National leaders reacted cautiously. Federal troops were ordered in, but Roosevelt avoided naming racism as the cause. Eleanor Roosevelt, almost alone among figures of her rank, said plainly that racial prejudice was to blame. For Black Detroiters, the aftermath was more repression and deeper segregation. The wounds lasted for decades.

The Story We Carry

The Detroit Uprising wasn’t an accident. It was the predictable result of lies, scapegoating, and a system that always blamed Black workers when white America felt insecure. The press framed it as chaos. In reality it was organized racial violence, tolerated and fueled by city leaders.

The legacy isn’t hard to find. Look at Chicago, look at Detroit, look at nearly any American city where segregation, redlining, and police violence carved deep lines that remain today. The anger and fear in 1943 weren’t random, they were cultivated. They still are.

Our enemies knew it too. Imperial Japan printed propaganda leaflets calling out American racism, using it to undermine U.S. claims of fighting for freedom abroad. Today it is Russian bot farms and megaphones buying ads and pushing podcasts to weaponize the same divides.
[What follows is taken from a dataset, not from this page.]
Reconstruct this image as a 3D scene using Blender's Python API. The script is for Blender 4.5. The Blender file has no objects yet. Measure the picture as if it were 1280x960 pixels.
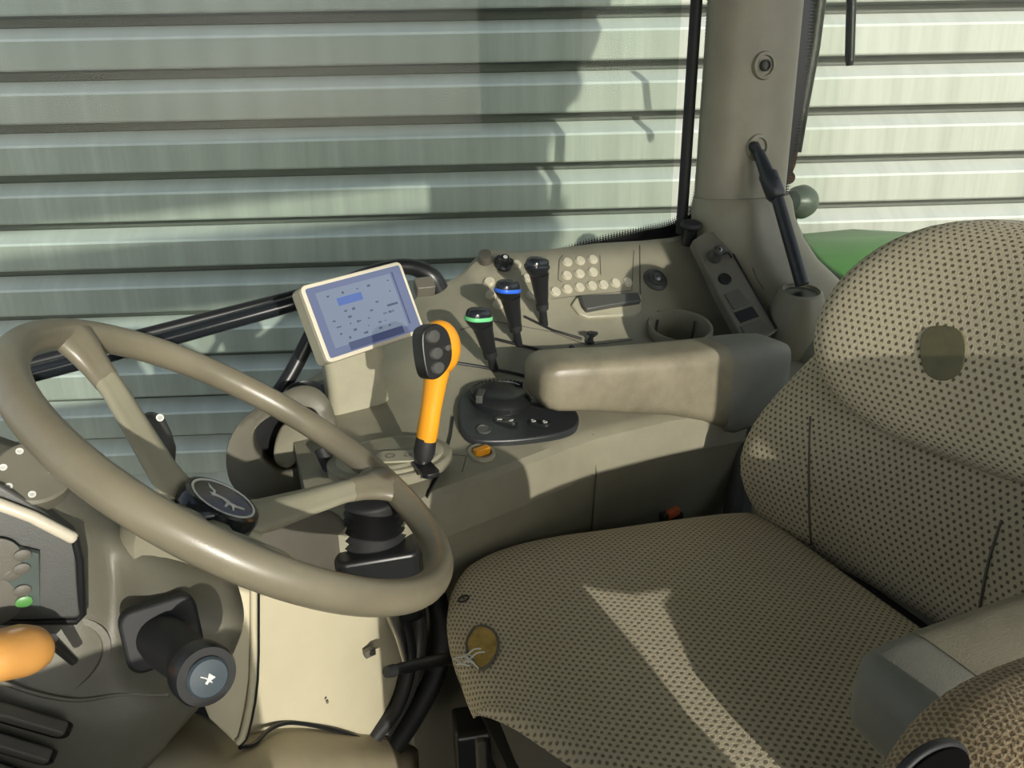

Different century, same trick, new hats.

On the home front of a world war for democracy, Detroit made clear what America was still refusing to confront. This wasn’t just about false rumors or a single night. It was about whether the United States would ever stop blaming the most vulnerable and start telling the truth about itself. So far, we have not.

Sources

  • Violence in the Model City: The Cavanagh Administration, Race Relations, and the Detroit Riot of 1967 by Sidney Fine (for broader context and references back to 1943).
  • Dominic J. Capeci Jr. & Martha Wilkerson, The Detroit Riot of 1943.
  • The Michigan Chronicle archives (Black press coverage of the events).
  • Thomas J. Sugrue, The Origins of the Urban Crisis: Race and Inequality in Postwar Detroit.
  • “June 1943: Detroit’s Race Riot,” Detroit Historical Society.
  • Federal reports on the 1943 Detroit riot (U.S. Office of War Information records).